Richard A. Muller explains Project Mogul and its ties to Roswell

1947: The Roswell incident. OK, sure, there's no hoarier UFO cliche than Roswell, but we bet that -- unless you're a card-carrying MUFON member -- you could use a refresher on the details. Quick recap: In 1947, the Roswell Army Air Field issued a press release (!) stating that they'd recovered a "flying disk" that supposedly crash-landed onto a nearby ranch. Cue media frenzy. The Air Force countered by making soothing noises about weather balloons, and the incident was all but forgotten until 1978. That's when former nuclear physicist and ufologist Stanton T. Friedman interviewed Jesse Marcel, an intelligence officer who'd apparently recovered the "shiny" wreckage (described as "pieces of rubber, super-resistant tinfoil, wooden sticks, and what appeared to be I-beams of metallic-looking material") and decried the weather balloon story as a bogus cover-up. And from there, surely aided in no small part by post-Watergate anti-government paranoia, the story became the paranormal-research juggernaut we know today. In 1994, 50 years after the incident (and right when The X-Files was hitting its stride), the Air Force published a report concluding that the Roswell findings were debris from a flamed-out high-altitude-balloon launched as part of the top-secret Project Mogul.


Jimmy Carter describes his UFO sighting

1969: Jimmy Carter sees a UFO. Or maybe it was the planet Venus. Oh, Jimmy.


The Phoenix Lights


1997: The Phoenix Lights.

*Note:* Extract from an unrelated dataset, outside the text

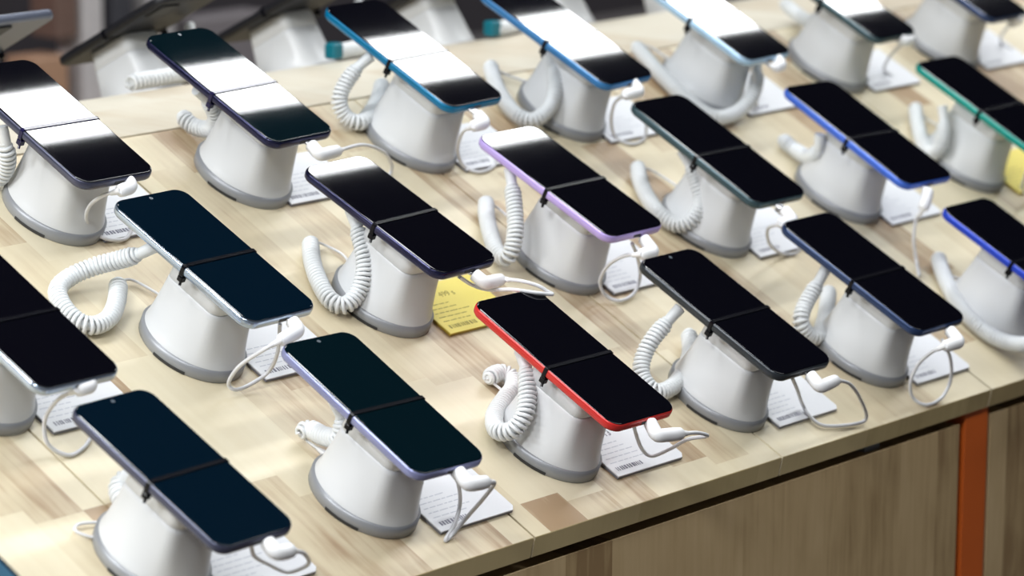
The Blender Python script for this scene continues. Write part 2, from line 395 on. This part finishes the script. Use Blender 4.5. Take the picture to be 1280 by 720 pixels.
def card(x, y, label, w=.083, d=.062, yellow=False, txt=None, rows=5, seed=1, yaw=0):
    """x, y: near-left corner"""
    rnd = random.Random(seed); r = root('price_card', (x, y, 0), label, 'price card', 'price cards beside the stands', yaw=math.radians(yaw))
    cut = .004
    out = lambda i, z: [(i + 0, i, z), (w - i - cut, i, z), (w - i, i + cut, z), (w - i, d - i, z), (i, d - i, z)]
    b1 = MB(); b1.loft([out(.0008, 0), out(0, .0006), out(0, .0022)], smooth=False); b1.build('holder', M['back_y' if yellow else 'back_w'], r)
    b2 = MB(); b2.loft([out(.0002, .0022), out(.0002, .0031)], smooth=False); b2.build('paper', M['paper_y' if yellow else 'paper'], r)
    ink = M['ink_y'] if yellow else M['ink_l']; pr = MB(); z0, z1 = .00305, .00318
    for k in range(rows):
        yy = .0145 + k * .0052; x0 = .006
        xe = rnd.uniform(.030, .050)
        while x0 < xe:
            ln = rnd.uniform(.003, .009); pr.box(x0, x0 + ln, yy, yy + .0008, z0, z1); x0 += ln + .0015
    pr.build('fine_print', ink, r)
    br = MB(); x0 = .006
    while x0 < .036:
        ln = rnd.uniform(.0006, .0022); br.box(x0, x0 + ln, .0055, .0098, z0, z1); x0 += ln + rnd.uniform(.0006, .0016)
    br.build('barcode', M['ink_y'] if yellow else M['ink'], r)
    if txt: text_mesh(txt, .0085, M['ink_y'] if yellow else M['ink'], r, (.0300, .0430, .0032))
    return r
COIL={
 'F3':[(-0.1551,-0.1299,0.062),(-0.1599,-0.146,0.054),(-0.1691,-0.161,0.044),(-0.1776,-0.1708,0.034),(-0.1852,-0.1708,0.022),(-0.1864,-0.1597,0.014),(-0.1692,-0.141,0.01),(-0.143,-0.1267,0.009),(-0.1235,-0.1178,0.009),(-0.1133,-0.1068,0.009),(-0.1184,-0.0977,0.009),(-0.1358,-0.1,0.009)],
 'F4':[(0.0464,-0.127,0.06),(0.0376,-0.1279,0.052),(0.0198,-0.1309,0.036),(0.0095,-0.1364,0.022),(0.0034,-0.1467,0.013),(0.0063,-0.1621,0.009),(0.0322,-0.1597,0.008),(0.0645,-0.1448,0.008),(0.0888,-0.1284,0.009),(0.1048,-0.1106,0.012)],
 'F2':[(-0.3546,-0.1276,0.058),(-0.3487,-0.1366,0.045),(-0.3491,-0.1398,0.032),(-0.345,-0.124,0.02),(-0.34,-0.1069,0.012),(-0.3486,-0.1041,0.009)],
 'F1':[(-0.5637,-0.1722,0.052),(-0.5403,-0.1448,0.036),(-0.5284,-0.122,0.024),(-0.5268,-0.1094,0.014),(-0.5335,-0.1131,0.01),(-0.5378,-0.1251,0.009),(-0.5327,-0.1342,0.009)],
 'F5':[(0.2509,-0.1245,0.06),(0.2393,-0.1292,0.046),(0.226,-0.1344,0.032),(0.2178,-0.1419,0.022),(0.2258,-0.1492,0.012),(0.2391,-0.1513,0.009),(0.2654,-0.1373,0.009),(0.2932,-0.1183,0.009),(0.3133,-0.1031,0.01)],
 'F6':[(0.4432,-0.2442,0.055),(0.4324,-0.2486,0.034),(0.4328,-0.2326,0.018),(0.432,-0.2088,0.01),(0.4346,-0.1832,0.009),(0.4461,-0.1549,0.009),(0.4687,-0.1227,0.009),(0.4923,-0.0966,0.009)],
 'M1':[(-0.3652,0.07,0.06),(-0.3713,0.0783,0.048),(-0.3767,0.0896,0.036),(-0.3869,0.1011,0.024),(-0.4032,0.106,0.014),(-0.4197,0.0993,0.01),(-0.4283,0.0822,0.009),(-0.4297,0.0638,0.009),(-0.4217,0.0543,0.009),(-0.402,0.058,0.009),(-0.3801,0.075,0.009),(-0.3629,0.0943,0.01)],
 'M2':[(-0.1602,0.0653,0.062),(-0.162,0.0486,0.052),(-0.166,0.0326,0.042),(-0.1712,0.0211,0.03),(-0.1796,0.015,0.018),(-0.1913,0.0141,0.01),(-0.1963,0.0257,0.009),(-0.1868,0.0498,0.009),(-0.1719,0.074,0.009),(-0.1538,0.0963,0.01)],
 'M3':[(0.0413,0.0753,0.062),(0.0331,0.0582,0.052),(0.0237,0.0398,0.04),(0.0151,0.0262,0.028),(0.0091,0.0221,0.014),(0.0132,0.0365,0.009),(0.0287,0.0599,0.009),(0.0479,0.0841,0.009),(0.064,0.1007,0.01)],
 'M4':[(0.2521,0.0562,0.062),(0.2559,0.0421,0.052),(0.256,0.0288,0.042),(0.2531,0.0168,0.03),(0.2421,0.0119,0.018),(0.2338,0.0194,0.01),(0.2321,0.0378,0.009),(0.2409,0.0611,0.009),(0.2564,0.0857,0.009),(0.2746,0.106,0.01)],
 'M5':[(0.4512,0.0466,0.056),(0.4537,0.0431,0.04),(0.4684,0.056,0.022),(0.4854,0.0785,0.01),(0.4863,0.0936,0.009),(0.4907,0.1038,0.009)],
 'M6':[(0.6543,0.0492,0.058),(0.6526,0.0369,0.042),(0.6474,0.0283,0.026),(0.6493,0.0348,0.012),(0.6636,0.0561,0.009),(0.6903,0.0834,0.009),(0.7173,0.1083,0.01)],
 'B0':[(-0.3834,0.2391,0.06),(-0.3799,0.2307,0.045),(-0.375,0.2293,0.028),(-0.3742,0.2343,0.014),(-0.3716,0.2491,0.009),(-0.3636,0.27,0.009)],
 'B1':[(-0.1706,0.2472,0.06),(-0.1548,0.243,0.048),(-0.144,0.2404,0.034),(-0.1377,0.2464,0.018),(-0.1383,0.2588,0.01),(-0.1406,0.2707,0.009),(-0.1378,0.2808,0.01)],
 'B2':[(0.0412,0.2538,0.062),(0.033,0.2562,0.05),(0.022,0.2546,0.036),(0.0157,0.2494,0.022),(0.0199,0.2399,0.011),(0.031,0.2316,0.009),(0.0557,0.2429,0.009),(0.0817,0.2607,0.009),(0.1025,0.2782,0.011)],
 'B3':[(0.2537,0.242,0.062),(0.2566,0.2235,0.05),(0.2468,0.2037,0.038),(0.2351,0.1916,0.024),(0.2176,0.1899,0.012),(0.2103,0.2027,0.009),(0.2164,0.2282,0.009),(0.2314,0.2561,0.009),(0.2503,0.2809,0.01)],
 'B4':[(0.5108,0.1774,0.05),(0.5008,0.1614,0.036),(0.4882,0.1517,0.022),(0.4658,0.1482,0.011),(0.4387,0.1515,0.009),(0.432,0.1782,0.009),(0.4368,0.211,0.009),(0.4463,0.2462,0.009),(0.4549,0.2747,0.01)],
 'B5':[(0.7012,0.2284,0.058),(0.7022,0.2376,0.036),(0.716,0.261,0.016),(0.7287,0.2886,0.009),(0.7312,0.3069,0.009)],
 'B6':[(0.9696,0.2082,0.058),(0.9706,0.2339,0.03),(0.9822,0.2609,0.01),(0.9769,0.2799,0.009)],
 'M0':[(-0.5301,0.0886,0.058),(-0.5174,0.0856,0.04),(-0.5203,0.0894,0.02),(-0.5197,0.1099,0.009),(-0.5098,0.1381,0.009)],
 'F0':[(-0.7265,-0.1004,0.058),(-0.7181,-0.1057,0.04),(-0.7183,-0.1014,0.02),(-0.7178,-0.083,0.009)],
}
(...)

It all started with a V-shaped light about the "size of a (Boeing) 747," according to one eyewitness, starting in Nevada and hurtling toward Arizona. Since then, there have been other UFO-ish phenomena in the area, including one notable incident in 2007, which at least one Air Force official confirmed to be a Barry Goldwater Range training exercise that involved dropping flares from planes to light up targets below. (Actually, 2007 yielded a bumper crop of these sightings. Nostalgia for the MIB-happpy '90s, perhaps.)


Fox News on the Stephenville Sightings

2008: The Stephenville sightings. In January of 2008, initially dozens -- and later, hundreds -- of Texas residents reported UFOs. Descriptions varied wildly, from discs to flying V's to airborne objects the size of a football field. After a bit of hemming and hawing, the Air Force eventually took credit for the phenomena, blaming F-16 fighter jet maneuvers for the disturbance.